Ten years

Today is the tenth anniversary of Hedgehog Security's incorporation. The plan for an in-person anniversary event in Bath is, of course, deferred. The team did the appropriate thing this morning — a Zoom call across the company with the right kind of words from the right people, and a celebratory bottle that I shared on camera with the senior leadership team. The fully-remote operation has produced its own form of milestone-marking; it is quieter than the in-person equivalent would have been, and is, in its way, also fitting.

Ten years. The Christmas note in December covered the ten-year arc in fuller form. The anniversary-day note is for the personal reflection rather than the strategic narrative.

The first thing about ten years is that the company has, in any meaningful sense, become a different organism than the one that started in the spare bedroom in April 2010. The first version of Hedgehog was a one-person consultancy that traded on the Gala Coral CISO experience, the DDoS book reputation, and a handful of UK security-community contacts who were prepared to retain me. The current version is thirty-one people across two offices with a product business and an institutional services portfolio. The continuity between the two is the customer-organisation focus and the operational philosophy — defence, pragmatism, transparent communication, the relationship-maintenance that turns one-engagement work into multi-year programmes — but in every other operational respect the company is unrecognisably different from where it started.

The second thing is the people. Twelve of the current thirty-one have been at Hedgehog for more than five years. Five have been at Hedgehog for more than seven years. The lead engineer, who joined as the postgraduate intern in February 2016, is now a director of the company and the most consequential single hire I have made. The senior SOC analyst who joined in 2014 is now the SOC operations director. The vCISO senior partner who joined in 2017 is shaping the firm's strategic-engagement practice. The team is the company; the company is the team; the choices about who to hire and how to develop them have, in retrospect, been more consequential to the company's shape than the strategic decisions I have spent more time on.

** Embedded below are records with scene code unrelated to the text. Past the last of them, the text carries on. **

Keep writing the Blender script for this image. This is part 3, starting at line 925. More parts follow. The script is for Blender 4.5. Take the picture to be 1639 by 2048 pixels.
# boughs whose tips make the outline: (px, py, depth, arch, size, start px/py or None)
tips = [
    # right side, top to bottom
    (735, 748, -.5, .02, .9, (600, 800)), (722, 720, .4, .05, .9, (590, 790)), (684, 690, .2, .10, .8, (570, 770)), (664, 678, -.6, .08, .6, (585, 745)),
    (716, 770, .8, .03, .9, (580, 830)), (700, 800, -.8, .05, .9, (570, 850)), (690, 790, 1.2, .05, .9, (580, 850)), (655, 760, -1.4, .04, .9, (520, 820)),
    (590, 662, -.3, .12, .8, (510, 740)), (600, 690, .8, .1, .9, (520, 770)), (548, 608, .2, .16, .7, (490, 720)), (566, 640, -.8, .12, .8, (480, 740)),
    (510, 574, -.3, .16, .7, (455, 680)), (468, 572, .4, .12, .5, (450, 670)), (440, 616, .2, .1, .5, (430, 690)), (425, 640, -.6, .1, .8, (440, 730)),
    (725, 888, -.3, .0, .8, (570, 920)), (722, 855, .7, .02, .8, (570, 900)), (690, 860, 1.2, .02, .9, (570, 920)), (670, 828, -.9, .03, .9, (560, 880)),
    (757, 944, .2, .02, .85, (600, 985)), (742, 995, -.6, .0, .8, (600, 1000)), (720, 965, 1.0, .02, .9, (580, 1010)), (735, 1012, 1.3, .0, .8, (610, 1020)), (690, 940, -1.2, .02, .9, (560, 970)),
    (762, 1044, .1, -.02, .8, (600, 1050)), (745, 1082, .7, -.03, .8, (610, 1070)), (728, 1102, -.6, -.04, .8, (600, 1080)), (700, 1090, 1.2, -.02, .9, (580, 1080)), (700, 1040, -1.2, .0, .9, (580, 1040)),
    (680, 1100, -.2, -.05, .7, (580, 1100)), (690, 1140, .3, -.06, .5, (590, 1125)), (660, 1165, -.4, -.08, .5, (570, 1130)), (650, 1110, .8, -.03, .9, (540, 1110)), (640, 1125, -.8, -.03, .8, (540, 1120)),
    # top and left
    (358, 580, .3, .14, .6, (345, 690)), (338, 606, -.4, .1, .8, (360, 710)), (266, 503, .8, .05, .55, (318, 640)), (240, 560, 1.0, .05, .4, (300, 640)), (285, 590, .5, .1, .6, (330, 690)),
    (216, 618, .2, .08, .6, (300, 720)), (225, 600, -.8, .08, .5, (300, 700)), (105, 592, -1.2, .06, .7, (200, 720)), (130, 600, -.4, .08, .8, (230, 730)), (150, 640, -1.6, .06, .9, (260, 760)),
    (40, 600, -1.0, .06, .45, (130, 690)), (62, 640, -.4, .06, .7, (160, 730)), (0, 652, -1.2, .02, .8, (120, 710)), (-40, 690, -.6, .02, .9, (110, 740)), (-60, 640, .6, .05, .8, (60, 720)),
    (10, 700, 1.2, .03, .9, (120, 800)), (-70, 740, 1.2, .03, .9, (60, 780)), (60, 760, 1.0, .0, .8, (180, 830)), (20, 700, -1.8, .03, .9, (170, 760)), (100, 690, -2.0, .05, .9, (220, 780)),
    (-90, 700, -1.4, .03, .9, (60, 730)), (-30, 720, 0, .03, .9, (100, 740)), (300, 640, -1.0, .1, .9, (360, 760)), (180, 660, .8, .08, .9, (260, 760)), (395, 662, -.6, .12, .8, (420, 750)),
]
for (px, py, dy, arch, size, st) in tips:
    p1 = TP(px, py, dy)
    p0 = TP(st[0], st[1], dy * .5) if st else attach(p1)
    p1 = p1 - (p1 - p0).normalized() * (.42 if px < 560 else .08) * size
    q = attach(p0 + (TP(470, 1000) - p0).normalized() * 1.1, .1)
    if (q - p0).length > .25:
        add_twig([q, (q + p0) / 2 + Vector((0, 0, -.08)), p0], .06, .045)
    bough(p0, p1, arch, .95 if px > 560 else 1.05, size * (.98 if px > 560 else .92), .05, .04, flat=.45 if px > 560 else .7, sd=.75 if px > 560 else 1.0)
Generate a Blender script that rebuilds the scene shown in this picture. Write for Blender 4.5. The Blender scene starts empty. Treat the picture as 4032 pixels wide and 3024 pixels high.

The third thing is the customer relationships. Browne Jacobson has been a customer since 2011 — nine of the ten years. Towry has been a customer since 2010 — every one of the ten years. Northcott has been a customer since 2010. The manufacturer joined in 2015. The customers' programmes have been the substantive work of the company, and the multi-year arc of seeing customer-organisation security postures develop from the early-engagement state to the mature-programme state has been the most rewarding professional experience of my career. The personal relationships — the IT directors, the CISOs, the senior partners I have worked with for years across these engagements — are the kind of relationships that survive role changes, organisational changes, and the various other shifts that happen in long professional lives, and several of them have done so. The customers I worked with in the first year of the company are, in many cases, still in working contact even where they have moved on from the original engagements.

The fourth thing is the work itself. The cyber-defence discipline has, over ten years, become substantially more sophisticated, more demanding, more strategic, and more central to organisational life than it was in 2010. The customer-organisation conversation about cyber has shifted from technical-specialist concern to board-level strategic theme. The threat landscape has escalated in ways that I would not have predicted in 2010 — the state-actor era settled into operational reality, the targeted-ransomware shift, the supply-chain pattern, the regulatory environment that GDPR formalised. The company has been adapting throughout, and the adaptation has been, on balance, satisfactory — the customers' programmes have produced sound outcomes against an increasingly demanding environment.

The fifth thing is what the next ten years might look like. The cyber-defence discipline continues to develop; the threat landscape continues to escalate; the regulatory environment continues to demand more sophisticated customer-organisation programmes; the technology stack on which everything runs continues to shift. The company's role in that environment is more product-oriented than the first ten years' was, and the product roadmap is the principal strategic work for the next several years. The institutional-capital question that I declined in October 2019 may revisit; the partnership and acquisition conversations that exist around any successful product business may produce different outcomes than the bootstrapped path I have run for ten years. The personal-direction question that I have been thinking about more in the past year — whether to remain in operational leadership or to shift toward strategic and external-facing work — is not yet resolved. The next decade will, in some respects, be more uncertain than the previous one, and that uncertainty is, on the personal level, more interesting than steady continuation would be.

The team and the customers are the company. The work has been a privilege. The next ten years will, with luck, produce more of the same satisfaction at a different scale and shape.

The wife has produced a cake. The children have made cards. The day continues.